Bank Al-Maghrib s’apprête à élaborer un projet de loi permettant aux banques de céder les dettes de leurs clients à des entreprises d’investissement spécialisées. Mais gare aux abus.
Laila Lamrani
Les créances bancaires, estimées à quelque 98 milliards de DH, soit 8,6% des crédits bancaires et 7% du PIB, concernent tous types de clientèle. L’objectif est d’alléger les bilans des banques, souvent lestés par des créances en souffrance et de stimuler la croissance du crédit.
Ce texte contournant l’obligation d’obtenir l’accord préalable des débiteurs soulève des craintes particulièrement sur les pratiques des entreprises acheteuses et les potentiels litiges juridiques. Les banques et les débiteurs sont appelés à agir dans le nouveau cadre légal en gestation, élaboré avec l’assistance technique de la Société financière internationale (SFI) qui pense que cette réforme est aussi porteuse d’opportunités nouvelles pour les investisseurs et les institutions financières. Or, cette affaire risque de générer bien des conflits et d’abus vu que les sociétés privées de recouvrement ont des méthodes d’une brutalité extrême : surveillance et collectes de données privées, menaces, intimidations, harcèlements, procédures judiciaires abusives et autres pratiques peu avouables.
Nombre d’opérateurs privés, notamment les sociétés de financement, utilisent ces prestataires d’un genre très particulier à qui ils cèdent une portion significative, autour de 10%, voire plus, de la créance recouvrée. Certains organismes publics, alors que l’État dispose depuis 2000 d’un code spécifique pour le recouvrement des créances publiques, font appel aussi à leurs services pour localiser ses débiteurs (entrepreneurs et non-salariés), les intimider et faire pression sur eux. En principe, un établissement public ne devrait utiliser que les moyens légaux de l’Etat, qui ne sont pas négligeables et qui restent dans les limites de la légalité…

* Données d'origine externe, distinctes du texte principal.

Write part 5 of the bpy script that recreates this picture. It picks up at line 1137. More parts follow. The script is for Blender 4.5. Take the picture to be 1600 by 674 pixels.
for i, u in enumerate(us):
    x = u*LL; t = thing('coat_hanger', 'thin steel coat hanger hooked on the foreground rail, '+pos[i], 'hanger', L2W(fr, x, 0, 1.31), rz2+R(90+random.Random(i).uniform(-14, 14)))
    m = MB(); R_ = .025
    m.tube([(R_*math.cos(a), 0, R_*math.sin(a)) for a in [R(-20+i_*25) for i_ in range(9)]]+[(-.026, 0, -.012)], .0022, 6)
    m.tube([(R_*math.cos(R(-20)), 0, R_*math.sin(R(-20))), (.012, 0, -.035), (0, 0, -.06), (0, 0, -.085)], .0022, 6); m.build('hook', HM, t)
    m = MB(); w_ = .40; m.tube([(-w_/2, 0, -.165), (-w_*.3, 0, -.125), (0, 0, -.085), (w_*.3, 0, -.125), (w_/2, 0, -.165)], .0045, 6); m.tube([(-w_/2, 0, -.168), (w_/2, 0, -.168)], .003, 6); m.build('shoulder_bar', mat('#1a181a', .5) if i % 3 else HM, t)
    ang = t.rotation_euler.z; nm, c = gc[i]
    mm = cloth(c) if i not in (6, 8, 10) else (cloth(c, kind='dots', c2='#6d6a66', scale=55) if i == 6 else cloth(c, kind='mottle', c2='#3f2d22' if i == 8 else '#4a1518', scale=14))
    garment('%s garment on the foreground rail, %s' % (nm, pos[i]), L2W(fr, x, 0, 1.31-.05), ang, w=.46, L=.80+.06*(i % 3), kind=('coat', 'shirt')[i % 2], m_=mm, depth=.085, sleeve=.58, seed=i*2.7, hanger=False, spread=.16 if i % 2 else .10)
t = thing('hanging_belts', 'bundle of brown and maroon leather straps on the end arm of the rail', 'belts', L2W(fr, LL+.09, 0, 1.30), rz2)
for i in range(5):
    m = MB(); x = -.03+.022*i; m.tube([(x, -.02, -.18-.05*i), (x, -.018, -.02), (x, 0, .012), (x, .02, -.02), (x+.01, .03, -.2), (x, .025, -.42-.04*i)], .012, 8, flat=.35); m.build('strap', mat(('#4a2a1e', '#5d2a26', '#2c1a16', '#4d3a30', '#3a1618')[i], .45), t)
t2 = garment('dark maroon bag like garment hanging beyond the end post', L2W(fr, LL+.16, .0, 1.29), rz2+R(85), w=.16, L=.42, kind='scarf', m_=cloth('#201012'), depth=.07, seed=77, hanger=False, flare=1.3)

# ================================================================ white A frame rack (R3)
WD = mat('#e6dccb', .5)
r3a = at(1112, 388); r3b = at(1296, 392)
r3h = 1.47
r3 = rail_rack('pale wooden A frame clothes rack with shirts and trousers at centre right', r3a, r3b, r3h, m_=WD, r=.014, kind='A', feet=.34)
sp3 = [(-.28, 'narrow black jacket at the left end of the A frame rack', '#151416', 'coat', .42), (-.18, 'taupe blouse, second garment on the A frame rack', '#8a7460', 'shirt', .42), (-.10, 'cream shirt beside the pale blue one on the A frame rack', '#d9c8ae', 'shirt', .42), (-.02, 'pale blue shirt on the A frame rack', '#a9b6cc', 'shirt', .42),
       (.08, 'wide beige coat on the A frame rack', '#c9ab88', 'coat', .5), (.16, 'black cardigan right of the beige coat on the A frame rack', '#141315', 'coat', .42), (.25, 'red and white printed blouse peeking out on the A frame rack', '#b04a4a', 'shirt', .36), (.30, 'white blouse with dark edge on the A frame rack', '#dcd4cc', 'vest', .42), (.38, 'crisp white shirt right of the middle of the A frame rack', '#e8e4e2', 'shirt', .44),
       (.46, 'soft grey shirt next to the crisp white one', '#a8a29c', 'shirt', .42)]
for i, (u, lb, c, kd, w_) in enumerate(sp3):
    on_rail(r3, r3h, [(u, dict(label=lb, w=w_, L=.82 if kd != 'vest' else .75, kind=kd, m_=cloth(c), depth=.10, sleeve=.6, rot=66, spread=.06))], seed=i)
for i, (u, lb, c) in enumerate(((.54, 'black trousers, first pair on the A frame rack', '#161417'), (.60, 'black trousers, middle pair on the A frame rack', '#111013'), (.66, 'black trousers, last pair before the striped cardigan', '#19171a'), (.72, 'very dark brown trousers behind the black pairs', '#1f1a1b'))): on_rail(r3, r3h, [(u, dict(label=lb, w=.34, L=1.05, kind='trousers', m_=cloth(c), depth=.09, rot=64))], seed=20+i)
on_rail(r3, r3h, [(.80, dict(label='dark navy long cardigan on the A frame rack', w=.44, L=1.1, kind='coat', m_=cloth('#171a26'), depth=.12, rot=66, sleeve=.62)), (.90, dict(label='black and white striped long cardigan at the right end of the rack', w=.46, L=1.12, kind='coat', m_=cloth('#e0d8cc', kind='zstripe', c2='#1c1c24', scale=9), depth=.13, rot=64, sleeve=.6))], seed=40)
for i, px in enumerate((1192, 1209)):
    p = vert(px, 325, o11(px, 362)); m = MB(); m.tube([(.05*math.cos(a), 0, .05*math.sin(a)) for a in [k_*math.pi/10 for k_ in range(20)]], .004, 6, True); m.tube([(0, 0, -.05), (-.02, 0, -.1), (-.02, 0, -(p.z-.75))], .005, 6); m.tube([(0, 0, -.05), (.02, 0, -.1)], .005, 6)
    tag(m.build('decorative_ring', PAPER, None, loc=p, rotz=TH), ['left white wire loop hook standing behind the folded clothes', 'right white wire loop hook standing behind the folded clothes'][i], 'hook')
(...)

De nos jours, le retard de paiement et les impayés sont devenus monnaie courante. D’où
le recours depuis des années à ces chasseurs de dettes dont l’activité est en pleine expansion. Enseignes indépendantes, elles utilisent tous les moyens pour pousser les récalcitrants ou les mauvais payeurs à passer la caisse. Factures impayées, échéances de crédit non honorées… Ils sont de plus en plus nombreux, les entreprises à externaliser la prestation du recouvrement des petits montants pour mieux se consacrer à la gestion et au suivi des grands clients.
Toutefois, ce mécanisme, même s’il permet aux créanciers de récupérer leur dû, ne fait pas l’unanimité. En cause, l’absence de textes réglementaires clairs qui fait que l’activité évolue dans une certain désordre. Comme le marché au MAroc, à l’inverse de nombre de pays, n’est pas encadré par la loi, il est très difficile de mettre en place des règles déontologiques et éthiques et de les faire respecter par les acteurs du recouvrement.
Abus
A la rigueur, le périmètre d’action des cabinets de recouvrement doit se limiter à envoyer des « lettres de mise en demeure » ou à contacter le débiteur par téléphone à la maison. Même cette démarche leur est contestée par les avocats qui estiment être les seuls habilités par la loi à agir au nom des créanciers. Nombre de sociétés entretiennent le flou sur leur mission en usant d’un lexique juridique pour faire croire à leurs interlocuteurs qu’elles agissent au nom de la « Justice » et que le remboursement de la créance est obligatoire. Certains recouvreurs poussent le bouchon des abus trop loin. En plus de chercher à faire régler de manière indue aux débiteurs des frais de procédure indus comme la facturation de la lettre de mise en demeure et le prix de de la quittance, ils vont jusqu’à tenter de recouvrer des créances frappées de prescription.
Les témoignages de ceux qui ont eu affaire à des sociétés décrivent des actes qui relèvent du harcèlement. Appels insistants et récurrents parfois à une heure indue, adoption d’un ton menaçant avec lettres utilisant des expressions pour faire peur comme » dernière mise en demeure avant poursuites judiciaires ». Les mandataires arrivent parfois à arriver à leurs fins surtout auprès des personnes en situation de fragilité qui méconnaissent leurs droits. Certes, tout débiteur est censé payer ses dettes dans les délais impartis mais les impayés ne doivent pas être exploités pour attenter à ses droits protégés par la loi.
En effet, La loi 09-08 relative à la protection des personnes à l’égard du traitement des données à caractère personnel permet aux organismes de recourir aux services d’un sous-traitant afin de lui confier une partie ou l’ensemble d’un traitement portant sur les données personnelles de leurs clients. Mais. Cette autorisation est assortie d’une condition: l’obtention du consentement des personnes concernées et le respect des droits d’accès, de rectification et d’opposition». Or, les sociétés de crédit ne cherchent pas généralement à décrocher l’autorisation de leurs clients problématiques.